A lot has changed in the technological landscape over the last 10 years, especially in the world of marketing. So, as we enter a new decade, what lies ahead for marketing professionals?

It would be the dream of many to have 2020-Martech vision that could predict the future, but this may be a little ambitious. However, with our learnings from the previous decade, it’s possible to make informed predictions for the next five years as we head into the roaring martech twenties.

  1. The concept of the Marketing Spine will increase in traction.

    There is a growing realisation that some marketing technologies are more fundamental than others. Organisations must focus on prioritisation, shaking out the unnecessary tools that only confuse things. In fact, as more and more organisations opt for intelligent marketing automation strategies, the Martech Spine will replace the Martech Stack philosophy for the truly tech savvy businesses.
  2. Marketing functions will move budget from Adtech to martech at a faster rate than ever before.
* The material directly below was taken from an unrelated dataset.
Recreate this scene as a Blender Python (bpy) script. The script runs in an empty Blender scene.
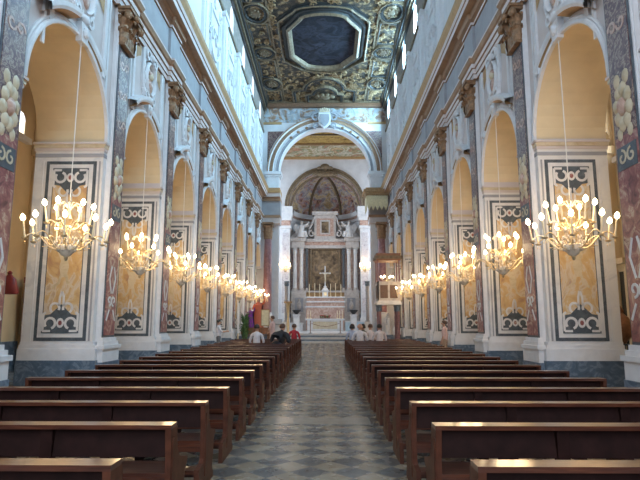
import bpy, bmesh, math, random
from math import sin, cos, pi, radians, sqrt, atan2, tan
from mathutils import Vector, Matrix, Euler

# ------------------------------------------------------------------ camera, world, light, exposure
SC = bpy.context.scene
COL = SC.collection
FOC, VPX, VPY, CAMX, CAMH = 540.0, 327.0, 322.0, 0.20, 1.72
PITCH = math.atan((VPY - 240) / FOC)
YAW = math.atan((VPX - 320) / FOC * cos(PITCH))
cam_d = bpy.data.cameras.new('camera')
cam_d.sensor_fit = 'HORIZONTAL'; cam_d.sensor_width = 36.0
cam_d.lens = 36.0 * FOC / 640.0
cam_d.clip_end = 300; cam_d.clip_start = 0.05
cam = bpy.data.objects.new('camera', cam_d); COL.objects.link(cam)
cam.location = (CAMX, 0, CAMH)
cam.rotation_euler = (pi / 2 + PITCH, 0, YAW)
SC.camera = cam
CAMR = Euler(cam.rotation_euler).to_matrix()

def at(px, py, Y):
    """point of the photograph at depth Y along the nave"""
    d = CAMR @ Vector(((px - 320) / FOC, (240 - py) / FOC, -1))
    t = Y / d.y
    return Vector((CAMX + d.x * t, Y, CAMH + d.z * t))

world = bpy.data.worlds.new('world'); SC.world = world
world.use_nodes = True
wb = world.node_tree.nodes['Background']
wb.inputs[0].default_value = (0.62, 0.78, 1.0, 1); wb.inputs[1].default_value = 1.0
SC.view_settings.view_transform = 'Standard'
SC.view_settings.look = 'None'
SC.view_settings.exposure = 0.0
SC.view_settings.gamma = 1.0
SC.view_settings.use_curve_mapping = False
cy = SC.cycles
cy.max_bounces = 7; cy.diffuse_bounces = 4; cy.glossy_bounces = 3; cy.transmission_bounces = 3
cy.sample_clamp_indirect = 4.0
cy.caustics_reflective = False; cy.caustics_refractive = False

# strength of the daylight behind the window panes and of the lamps
SUNNY, SHADY, AISLE_DAY, CHANCEL_DAY, DOOR_DAY, LAMP = 230.0, 7.0, 9.0, 4.2, 1750.0, 125.0
SKY_BLUE = (0.40, 0.74, 1.0); SKY_PALE = (0.78, 0.88, 1.0); WARM = (1.0, 0.66, 0.36)

def area(name, loc, rot, sx, sy, power, color):
    l = bpy.data.lights.new(name, 'AREA'); l.shape = 'RECTANGLE'; l.size = sx; l.size_y = sy
    l.energy = power; l.color = color
    o = bpy.data.objects.new(name, l); COL.objects.link(o)
    o.location = loc; o.rotation_euler = rot
    return o
# daylight through the open west portal and its great window, behind the camera
area('portal_daylight', (0, -7.9, 9.0), (radians(90), 0, 0), 7.0, 13.0, DOOR_DAY, (0.86, 0.92, 1.0))

# ------------------------------------------------------------------ mesh builder
def F_id(u, v, w): return (u, v, w)
def F_left(x0):  return lambda u, v, w: (x0 + w, u, v)      # u along the nave, v up, w out of the wall towards the nave
def F_right(x0): return lambda u, v, w: (x0 - w, u, v)
def F_front(y0): return lambda u, v, w: (u, y0 - w, v)      # faces the camera
def F_down(z0):  return lambda u, v, w: (u, v, z0 - w)      # hangs from a ceiling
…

    End customers are becoming more suspect and cynical regarding social media platforms. Due to these platforms’ passive listening and use of an individual’s data, marketing professionals must take on the responsibility for their own project nurturing to ensure that operations are compliant and trustworthy.
  3. The privacy agenda will continue to move beyond simply GDPR to become more expansive, but also more considered.

    As organisations become more accustomed to the effect of GDPR, they will begin to grow their databases again. Nurturing, frequency of contact, scoring and profiling of an individual across multiple technologies will become more important, as will the ability to coordinate un-subscription processes across platforms compliantly and clearly.
  4. Marketing ROI will be replaced by Marketing Performance Management.

    ROI can be misunderstood, and all too often it is focussed purely on the tactical campaign level. This may be necessary, but it limits thinking and can often be merely for anecdotal purposes. Replacing this measurement with content curation, benchmarking of activity, campaign and preference sophistication, marketing attribution, data privacy and management against their industry peers will become even more prevalent.
  5. Marketing Ops will embrace Sales Ops and vice versa.

    In larger companies, these two divisions can merge to provide a centralised martech centre of excellence that drives guidance and governance around the needs of the digital, connected customer. At the same time, this merging of operations can enable deeper insight, improved forecasting capability, and initiate fresh thinking back into the business.
  6. ABM will be exposed as a nice but limited tactic and little more than marketing targeting.

    ABM will be replaced with Sales Enablement on the agenda of most CMO and CRO agendas. Whilst ABM may provide focus, Sales Enablement drives large scale education, productivity improvements and performance management. This can have a far more profound effect on the organisation than ABM alone.
  7. The war for digitally savvy talent operating at the strategic level continues to become even stronger, as does the need for digital business continuity.

    CMOs will realise the need to hire teams of people that are able to implement the Martech Spine tactically and with a technical strategist at the helm, rather than implemented vaguely, or simply throwing a few bodies at it. The quality of truly knowledgeable certified consultants can be an issue when sourcing talent, however, their connectivity, relevance to the business and digital continuity are more of an issue. In light of this, CMOs will start hiring Directors of Martech and Sales Enablement to truly drive the uptake and successful deployment of the technology.